Limited space and the relatively low budget wells made a viable alternative to these elaborate closed-loop, solids control systems desirable. Planning called for each well to be drilled in less than 20 days and with fluid densities not to exceed 10 ppg.

ONE-STEP SYSTEM

"One-step" solids control best met the project's needs. This system essentially uses only two pieces of equipment: one shaker and one 12-in. dual hydrocyclone mud cleaner (Fig. 4). The shaker is a typical high-speed shale shaker. The 12-in. dual hydrocyclone mud cleaner uses centrifugal force to separate solids from the mud without the need for dilution.

The 12-in. dual hydrocyclone processes the total fluid system (up to 1,200 gpm). Thus, particularly in low-density fluid systems, it reduces the need for several other pieces of solids-control equipment such as desanders, desilters, mud cleaners, and centrifuges.

The elimination of the other solids-control equipment realized a cost savings of $80,000 on the project, and the physical space requirement of the system was substantially reduced.

The efficiency of closed-loop, solids-control systems can be measured by the amount of cuttings and fluids hauled off compared to the amount of hole drilled (expansion factor) and by the percentage of low-gravity solids remaining in the mud system after the mud is processed through the solids-control equipment.

The evaluation of the system's performance upon completion of the three wells indicated that the drilling fluid properties were actually superior to that of similar wells drilled with the more elaborate closed-loop systems. Also, the hauled off waste volumes were less than that of the other wells.
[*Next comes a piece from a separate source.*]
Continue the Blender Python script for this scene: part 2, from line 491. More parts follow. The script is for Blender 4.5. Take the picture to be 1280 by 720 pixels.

On three previous wells (denoted as Well Pl, Well P2, and Well P3) drilled with the more elaborate closedloop, solids-control systems, the expansion factors ranged from 2.75 to 3.60.

In contrast, the expansion factors ranged from 1.10 to 1.50 on the wells drilled with the dual hydrocyclone system (Fig. 5). Normalizing for hole size variances, the drop in expansion factors reduced the haul off volume by 12,000 bbl on the three-well program. At a cost of $10/bbl for hauling off fluid and cuttings to a disposal site, ARCO saved about $120,000 on the project.

A high percentage of low-gravity solids (5%) in the fluid system contributes to increased dilution volumes. The one-step, solids-control system maintained the lowgravity solids at 4% or less for each well. In contrast, the low-gravity solids percentages in the more elaborate systems, taking into consideration the fluid density variances, were between 5% and 8%. This reduction in lowgravity solids led to less water dilution and thus less waste to haul off.

Another benefit of the smaller closed-loop system is the reduced drilling fluid chemicals cost. Because the low-gravity solids buildup is minimized, the dilution volume is reduced, thus reducing the amount of drilling fluid chemicals required by the system. A comparison of the three wells on this project to a similar well which used an all mechanical closed-loop system shows the benefit of reduced dilution volumes. The mud chemical costs ranged from $0.50/ft to $0.95/ft on the three wells compared to $1.60/ft on a similar well (Fig. 6). (Only one other well had a similar mud weight and was used for a comparison to the three-well project.) This reduction in chemical additions saved approximately $50,000 in drilling fluid costs on the three-well project.